While continuing to manage the Mount Pleasant branch, Jack, of West Ashley, is readying for the new library’s opening. She vowed to “hit the ground running.” A staff is being assembled, and Jackson said she is working with the citizens group Friends of the Library to set up and operate children’s and other programs.
Jackson said two assistant managers for Johns Island have been selected: Jennifer Myers, a former teacher who is the library systems’ assistant manager of services at the technology learning center, and Lisa Schaffer, a media specialist at Charles Pinckney Elementary School and a former teacher of the year.

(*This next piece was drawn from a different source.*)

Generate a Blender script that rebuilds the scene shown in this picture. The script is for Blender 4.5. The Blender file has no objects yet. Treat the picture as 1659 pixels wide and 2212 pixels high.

The library will have a staff of 22 full-time employees. Applications can be made at the Main Library on Calhoun Street.
A Lowcountry native who taught middle school in Bedford-Stuyvesant, N.Y., before beginning her library career, Jackson has been the manager of the Mount Pleasant branch since 2000. She said helping people is her passion. “This is a wonderful opportunity to do that,” she added. Jackson believes the new library is posed to positively affect all public school students on Johns and surrounding islands. Being adjacent to Haut Gap, the only middle school in the St. John’s district, “We will have an opportunity to touch the lives of all children going through the public schools” through library programs, she said.
Jackson is a graduate of Garrett High School and the University of South Carolina. She earned her master’s degree in library information sciences at USC. While working as a substitute, a temporary who filled vacant jobs in the library system, she realized the library was her calling. She was hired full-time in 1990.
“Working as a sub was how I fell in love with the library system,” she said. There, she said, she realized her two desires, working with computers and making information available to people, were for her a dream job. “Sometimes in life a light bulb goes off and you say, ‘This is it,’” she said. I had discovered a career at that point that pulled together all of my interest.”
She said she came up through the ranks with Charleston County, learning skills she believes will be valuable to her job at Johns Island. “It’s really not just about books,” she said.